--- START ---
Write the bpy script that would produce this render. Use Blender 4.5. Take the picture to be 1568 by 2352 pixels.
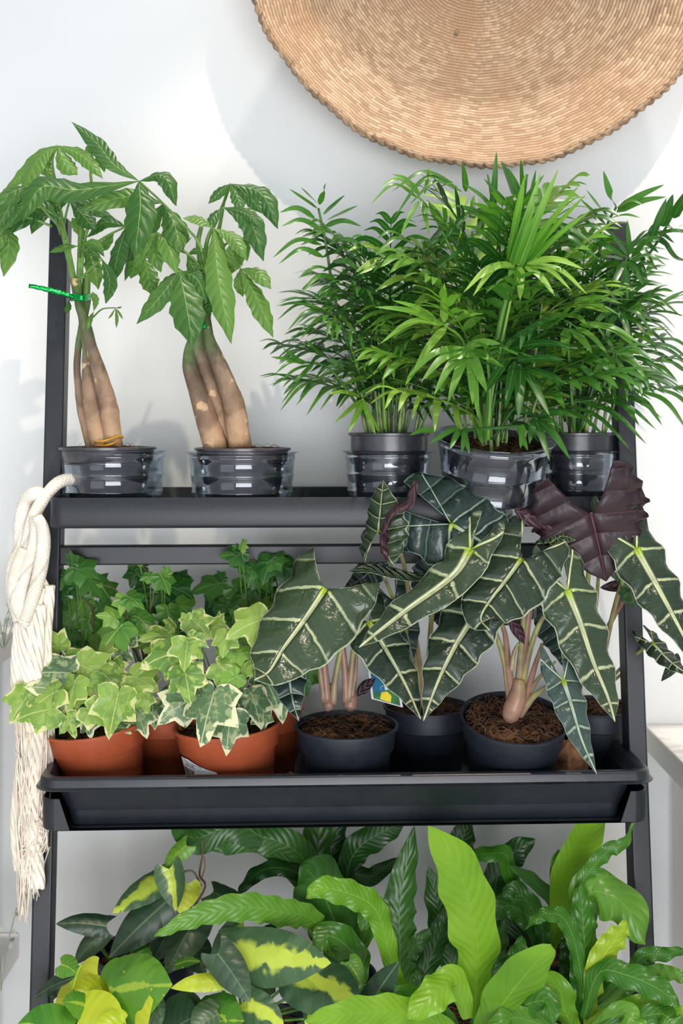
import bpy, math, random
from mathutils import Vector, Matrix, noise
R = random.Random(7)
PI = math.pi
sc = bpy.context.scene
for o in list(bpy.data.objects): bpy.data.objects.remove(o)
COL = sc.collection
FPX, CX, HY, CAMZ = 2750.0, 784.0, 970.0, 1.25

# ------------------------------------------------------------------ camera
cam = bpy.data.cameras.new('camera'); camo = bpy.data.objects.new('camera', cam); COL.objects.link(camo)
camo.location = (0, 0, CAMZ); camo.rotation_euler = (PI/2, 0, 0)
cam.sensor_width = 36; cam.lens = FPX/2352*36; cam.sensor_fit = 'AUTO'
cam.shift_y = -(1176-HY)/2352
cam.clip_start = .05
cam.dof.use_dof = True; cam.dof.focus_distance = 1.30; cam.dof.aperture_fstop = 5.0
sc.camera = camo
# ------------------------------------------------------------------ light and exposure
sc.view_settings.view_transform = 'Standard'; sc.view_settings.look = 'None'
sc.view_settings.gamma = 1; sc.view_settings.use_curve_mapping = False
sc.view_settings.exposure = 0.0
W = bpy.data.worlds.new('daylight'); sc.world = W; W.use_nodes = True
bg = W.node_tree.nodes['Background']; bg.inputs[0].default_value = (.90, .96, 1, 1); bg.inputs[1].default_value = .53
def light(name, kind, loc, target, energy, color, **kw):
    l = bpy.data.lights.new(name, kind); l.energy = energy; l.color = color
    for k, v in kw.items(): setattr(l, k, v)
    o = bpy.data.objects.new(name, l); COL.objects.link(o); o.location = loc
    o.rotation_euler = (Vector(target)-Vector(loc)).to_track_quat('-Z', 'Y').to_euler()
    return o
light('window_daylight', 'AREA', (-1.7, -1.5, 1.1), (0, 1.5, .8), 12, (.97, .98, 1), shape='RECTANGLE', size=1.8, size_y=2.0)
light('low_front_fill', 'AREA', (.4, -2.1, .75), (0, 1.6, .45), 82, (.98, .98, 1), shape='RECTANGLE', size=2.2, size_y=1.2)  # added fill lamp, low in front, brightens the wall behind the lower shelves
light('ceiling_spotlight', 'SPOT', (.42, 1.275, 3.75), (.24, 1.47, 1.2), 165, (1, .92, .82), spot_size=math.radians(48), spot_blend=.8, shadow_soft_size=.03)
light('track_spotlight', 'SPOT', (.62, .1, 3.0), (.15, 1.4, 1.1), 85, (1, .84, .66), spot_size=math.radians(40), spot_blend=.4, shadow_soft_size=.02)

# ------------------------------------------------------------------ helpers
def P(px, py, d): return Vector(((px-CX)/FPX*d, d, CAMZ-(py-HY)/FPX*d))
def S(r, g, b):
    f = lambda c: (c/255/12.92) if c/255 <= .04045 else ((c/255+.055)/1.055)**2.4
    return (f(r), f(g), f(b), 1)
def pts3(pts, d):
    """pixel triples (px,py[,d]) to world points; d is one depth or (start,end)"""
    n = len(pts); out = []
    for i, p in enumerate(pts):
        if len(p) == 3: dd = p[2]
        elif isinstance(d, tuple): dd = d[0]+(d[1]-d[0])*i/max(1, n-1)
        else: dd = d
        out.append(P(p[0], p[1], dd))
    return out
def cat(pts, n):
    p = [Vector(q) for q in pts]
    if len(p) == 2: return [p[0].lerp(p[1], i/n) for i in range(n+1)]
    p = [p[0]*2-p[1]] + p + [p[-1]*2-p[-2]]
    m = len(p)-3; out = []
    for i in range(n+1):
        t = i/n*m; k = min(int(t), m-1); t -= k
        a, b, c, d = p[k:k+4]
        out.append(.5*((2*b)+(c-a)*t+(2*a-5*b+4*c-d)*t*t+(3*b-a-3*c+d)*t**3))
    return out
class MB:
    def __init__(s): s.v = []; s.f = []; s.uv = []; s.uv2 = []; s.mi = []; s.cur = 0
    def add(s, co, uv=(0, 0), uv2=(0, 0)):
        s.v.append(Vector(co)); s.uv.append(uv); s.uv2.append(uv2); return len(s.v)-1
    def face(s, *ix): s.f.append(ix); s.mi.append(s.cur)
    def grid(s, rows, uvs=None, uv2=None, close=False):
        ids = []
        for i, r in enumerate(rows):
            ids.append([s.add(c, uvs[i][j] if uvs else (0, 0), uv2[i][j] if uv2 else (0, 0)) for j, c in enumerate(r)])
        n = len(rows[0])
        for i in range(len(rows)-1):
            for j in range(n if close else n-1):
                k = (j+1) % n
                s.face(ids[i][j], ids[i][k], ids[i+1][k], ids[i+1][j])
        return ids
    def box(s, x0, x1, y0, y1, z0, z1):
        b = len(s.v)
        for z in (z0, z1):
            for (x, y) in ((x0, y0), (x1, y0), (x1, y1), (x0, y1)): s.add((x, y, z))
        for q in ((3, 2, 1, 0), (4, 5, 6, 7), (0, 1, 5, 4), (1, 2, 6, 5), (2, 3, 7, 6), (3, 0, 4, 7)):
            s.face(*[b+i for i in q])
    def tube(s, pts, r, n=8, seg=None, caps=True, tw=0):
        C_ = cat(pts, seg or max(4, 4*(len(pts)-1)))
        m = len(C_)-1
        rr = r if isinstance(r, (list, tuple)) else [r, r]
        up = Vector((.13, -.9, .31)); rows = []; uvs = []
        prev = None
        for i, c in enumerate(C_):
            T = (C_[min(i+1, m)]-C_[max(i-1, 0)]).normalized()
            A = prev if prev else T.cross(up)
            A = (A - T*A.dot(T)).normalized(); prev = A
            B = T.cross(A)
            t = i/m*(len(rr)-1); k = min(int(t), len(rr)-2); q = rr[k]+(rr[k+1]-rr[k])*(t-k)
            rows.append([c+(A*math.cos(2*PI*j/n+tw*i)+B*math.sin(2*PI*j/n+tw*i))*q for j in range(n)])
            uvs.append([(j/n, i/m) for j in range(n)])
        ids = s.grid(rows, uvs, uvs, True)
        if caps:
            s.face(*ids[0][::-1]); s.face(*ids[-1])
    def lathe(s, prof, n=40, M=None, a0=0, a1=2*PI):
        full = abs(a1-a0-2*PI) < 1e-6; rows = []; uvs = []
        for i, (r, z) in enumerate(prof):
            row = []; u = []
            for j in range(n if full else n+1):
                a = a0+(a1-a0)*j/n
                v = Vector((r*math.cos(a), r*math.sin(a), z)); row.append(M @ v if M else v); u.append((j/n, i/len(prof)))
            rows.append(row); uvs.append(u)
        return s.grid(rows, uvs, uvs, full)
    def build(s, name, mats, parent=None, smooth=True, world=True):
        off = ORG.get(parent.name, Vector()) if (parent and world) else Vector()
        me = bpy.data.meshes.new(name)
        me.from_pydata([tuple(v-off) for v in s.v], [], s.f)
        u1 = me.uv_layers.new(name='UVMap'); u2 = me.uv_layers.new(name='E')
        li = [0]*len(me.loops); me.loops.foreach_get('vertex_index', li)
        a = []; b = []
        for i in li: a.extend(s.uv[i]); b.extend(s.uv2[i])
        u1.data.foreach_set('uv', a); u2.data.foreach_set('uv', b)
        for m in (mats if isinstance(mats, (list, tuple)) else [mats]): me.materials.append(m)
        me.polygons.foreach_set('material_index', s.mi)
        me.polygons.foreach_set('use_smooth', [smooth]*len(me.polygons))
        me.update()
        o = bpy.data.objects.new(name, me); COL.objects.link(o)
        if parent: o.parent = parent; ORG[o.name] = off
        return o
ORG = {}
def thing(name, label, category, loc=(0, 0, 0), group=None, rot=None):
    o = bpy.data.objects.new(name, None); COL.objects.link(o); o.location = loc
    o.empty_display_size = .02
    o['label'] = label; o['category'] = category
    if group: o['group'] = group
    if rot: o.rotation_euler = rot
    ORG[o.name] = Vector(loc)
    return o
def tag(o, label, category, group=None, kind=None):
    if label: o['label'] = label
    if category: o['category'] = category
    if group: o['group'] = group
    if kind: o['kind'] = kind
    return o
def bevel(o, w, seg=2, ang=.6):
    m = o.modifiers.new('bevel', 'BEVEL'); m.width = w; m.segments = seg; m.limit_method = 'ANGLE'; m.angle_limit = ang; return o

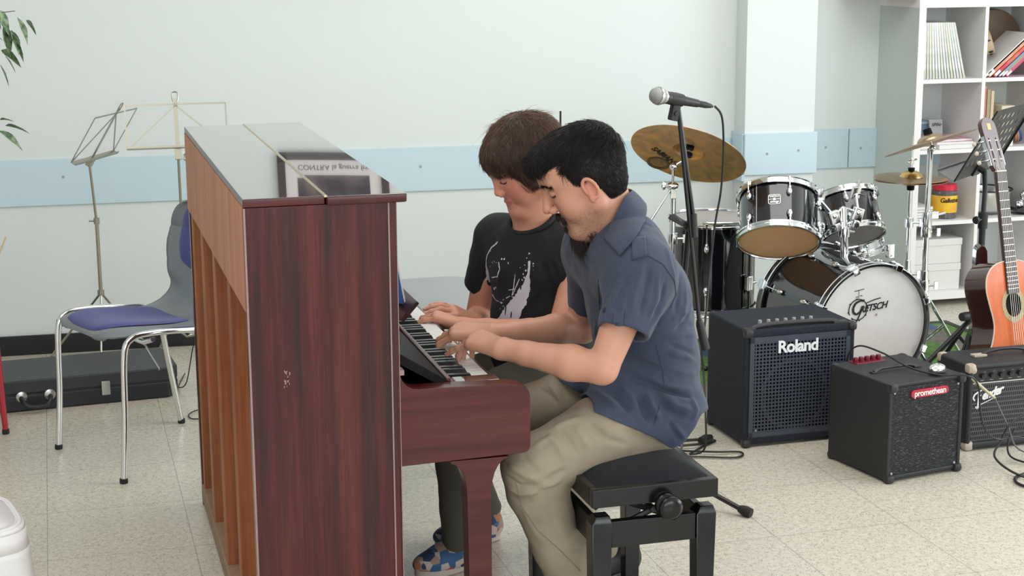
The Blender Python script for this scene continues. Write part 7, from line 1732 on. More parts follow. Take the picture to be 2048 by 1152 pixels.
for k_, (pts, r_, lb) in enumerate((([W(2048, 828, 4.45), W(2020, 850, 4.45), W(2003, 880, 4.45), W(1990, 915, 4.42), Vector((2.90, 4.30, 0.010)), Vector((3.0, 4.20, 0.006)), Vector((3.15, 4.22, 0.006))], 0.0038, 'black cable arching down to the floor right of the cube amplifier'),
        ([Vector((3.15, 4.36, 0.006)), Vector((3.0, 4.345, 0.006)), Vector((2.88, 4.30, 0.006)), Vector((2.86, 4.22, 0.006)), Vector((2.95, 4.16, 0.006)), Vector((3.1, 4.14, 0.006))], 0.0048, 'thick black cable loop on the floor at the right edge'),
        ([W(2048, 850, 4.50), W(2030, 858, 4.50), W(2016, 885, 4.50), W(2024, 915, 4.46), Vector((3.02, 4.37, 0.012)), Vector((3.12, 4.33, 0.012))], 0.0034, 'thin black cable curl before the practice amplifier'))): cable(lb, pts, r_)
cable('thin dark wire running down beside the back of the piano', [Vector((0.46, 5.9, 0.30)), Vector((0.445, 6.0, 0.20)), Vector((0.42, 6.05, 0.06)), Vector((0.40, 6.2, 0.006)), Vector((0.44, 6.4, 0.006))], 0.0022, group=None)
cable('thin dark wire curl on the floor by the piano foot', [Vector((0.50, 5.75, 0.004)), Vector((0.42, 5.74, 0.004)), Vector((0.405, 5.80, 0.004)), Vector((0.45, 5.86, 0.004)), Vector((0.55, 5.86, 0.004))], 0.0022, group=None)
# ------------------------------------------------------------------ bookshelf
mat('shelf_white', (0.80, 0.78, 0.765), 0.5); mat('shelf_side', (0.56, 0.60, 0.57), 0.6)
BY0, BY1 = 6.62, 7.0
t = thing('bookshelf', 'white cube bookshelf holding books and boxes at the right', 'bookshelf', (4.3, 6.8, 0))
xs_ = [3.796, 4.139, 4.482, 4.825]; zs_ = [0.060, 0.400, 0.735, 1.060, 1.392]
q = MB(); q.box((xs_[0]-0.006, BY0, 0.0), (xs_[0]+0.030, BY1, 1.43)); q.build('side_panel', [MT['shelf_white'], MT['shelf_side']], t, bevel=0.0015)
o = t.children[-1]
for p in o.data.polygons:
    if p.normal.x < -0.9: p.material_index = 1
q = MB(); q.box((xs_[3], BY0, 0.0), (xs_[3]+0.036, BY1, 1.43)); q.build('side_panel', MT['shelf_white'], t, bevel=0.0015)
q = MB(); q.box((xs_[0]-0.007, BY0-0.001, 1.394), (xs_[3]+0.037, BY1+0.001, 1.4325)); q.build('top_board', MT['shelf_white'], t, smooth=False)
q = MB(); q.box((xs_[0]+0.03, BY0, 0.035), (xs_[3], BY1, 0.073)); q.build('bottom_board', MT['shelf_white'], t, smooth=False)
for x in xs_[1:3]: q = MB(); q.box((x-0.009, BY0+0.002, 0.073), (x+0.009, BY1, 1.394)); q.build('divider', MT['shelf_white'], t, smooth=False)
for z in zs_[1:4]: q = MB(); q.box((xs_[0]+0.03, BY0+0.004, z-0.009), (xs_[3], BY1-0.001, z+0.009)); q.build('shelf_board', MT['shelf_white'], t, smooth=False)
# reddish board on top
mat('redwood', (0.50, 0.22, 0.15), 0.6, noise=(14, 0.5, (0.36, 0.14, 0.09)))
o = MB().box((3.56, 6.64, 1.4335), (4.45, 6.93, 1.50)).build('wooden_box', MT['redwood'], smooth=False); tag(o, 'reddish wooden box lying on top of the bookshelf', 'box')
# thin pale magazines leaning in the top left compartment
zf = 1.0695
COLS = [(0.70, 0.70, 0.66), (0.74, 0.74, 0.70), (0.66, 0.68, 0.68), (0.72, 0.70, 0.58), (0.76, 0.75, 0.71), (0.70, 0.73, 0.75), (0.78, 0.78, 0.76)]
for i, c_ in enumerate(COLS): mat('spine_%s' % 'abcdefg'[i], c_, 0.6, noise=(40, 0.5, (c_[0]*0.75, c_[1]*0.78, c_[2]*0.72)))
mat('page_edge', (0.62, 0.60, 0.55), 0.8)
mats_ = ['spine_%s' % k for k in 'abcdefg']
for i in range(15):
    x0_ = 3.833+i*0.0158; lean = 0.0+0.0052*i*0.9; h_ = 0.255
    t = thing('magazine', ('thin white magazine standing in the row in the top left compartment' if 0 < i < 14 else ('first thin magazine of the row, against the shelf side' if i == 0 else 'last magazine of the row, leaning most to the left')), 'magazine', (x0_, 6.72, zf), 'magazines in the top left compartment')
    th_ = 0.0105; q = MB(); q.prism([(x0_, 6.66, zf), (x0_+th_, 6.66, zf), (x0_+th_-lean, 6.66, zf+h_), (x0_-lean, 6.66, zf+h_)], (0, 0.18, 0)); q.build('cover', MT[mats_[i % 7]], t, bevel=0.0008)
    q = MB(); q.prism([(x0_+0.002, 6.658, zf+0.004), (x0_+th_-0.002, 6.658, zf+0.004), (x0_+th_-0.002-0.02*lean/0.1, 6.658, zf+0.040), (x0_+0.002-0.02*lean/0.1, 6.658, zf+0.040)], (0, 0.003, 0)); q.build('spine_label', MT['spine_d' if i % 3 else 'spine_f'], t)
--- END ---
◆ Objective: Everything from the first line of the listing above through the line that contains "spot_size=math.radians(40), spot_blend=.4, shadow_soft_size=.02)" is to be restated word for word, minus the pictures.

◆ Response below:
Write the bpy script that would produce this render. Use Blender 4.5. Take the picture to be 1568 by 2352 pixels.
import bpy, math, random
from mathutils import Vector, Matrix, noise
R = random.Random(7)
PI = math.pi
sc = bpy.context.scene
for o in list(bpy.data.objects): bpy.data.objects.remove(o)
COL = sc.collection
FPX, CX, HY, CAMZ = 2750.0, 784.0, 970.0, 1.25

# ------------------------------------------------------------------ camera
cam = bpy.data.cameras.new('camera'); camo = bpy.data.objects.new('camera', cam); COL.objects.link(camo)
camo.location = (0, 0, CAMZ); camo.rotation_euler = (PI/2, 0, 0)
cam.sensor_width = 36; cam.lens = FPX/2352*36; cam.sensor_fit = 'AUTO'
cam.shift_y = -(1176-HY)/2352
cam.clip_start = .05
cam.dof.use_dof = True; cam.dof.focus_distance = 1.30; cam.dof.aperture_fstop = 5.0
sc.camera = camo
# ------------------------------------------------------------------ light and exposure
sc.view_settings.view_transform = 'Standard'; sc.view_settings.look = 'None'
sc.view_settings.gamma = 1; sc.view_settings.use_curve_mapping = False
sc.view_settings.exposure = 0.0
W = bpy.data.worlds.new('daylight'); sc.world = W; W.use_nodes = True
bg = W.node_tree.nodes['Background']; bg.inputs[0].default_value = (.90, .96, 1, 1); bg.inputs[1].default_value = .53
def light(name, kind, loc, target, energy, color, **kw):
    l = bpy.data.lights.new(name, kind); l.energy = energy; l.color = color
    for k, v in kw.items(): setattr(l, k, v)
    o = bpy.data.objects.new(name, l); COL.objects.link(o); o.location = loc
    o.rotation_euler = (Vector(target)-Vector(loc)).to_track_quat('-Z', 'Y').to_euler()
    return o
light('window_daylight', 'AREA', (-1.7, -1.5, 1.1), (0, 1.5, .8), 12, (.97, .98, 1), shape='RECTANGLE', size=1.8, size_y=2.0)
light('low_front_fill', 'AREA', (.4, -2.1, .75), (0, 1.6, .45), 82, (.98, .98, 1), shape='RECTANGLE', size=2.2, size_y=1.2)  # added fill lamp, low in front, brightens the wall behind the lower shelves
light('ceiling_spotlight', 'SPOT', (.42, 1.275, 3.75), (.24, 1.47, 1.2), 165, (1, .92, .82), spot_size=math.radians(48), spot_blend=.8, shadow_soft_size=.03)
light('track_spotlight', 'SPOT', (.62, .1, 3.0), (.15, 1.4, 1.1), 85, (1, .84, .66), spot_size=math.radians(40), spot_blend=.4, shadow_soft_size=.02)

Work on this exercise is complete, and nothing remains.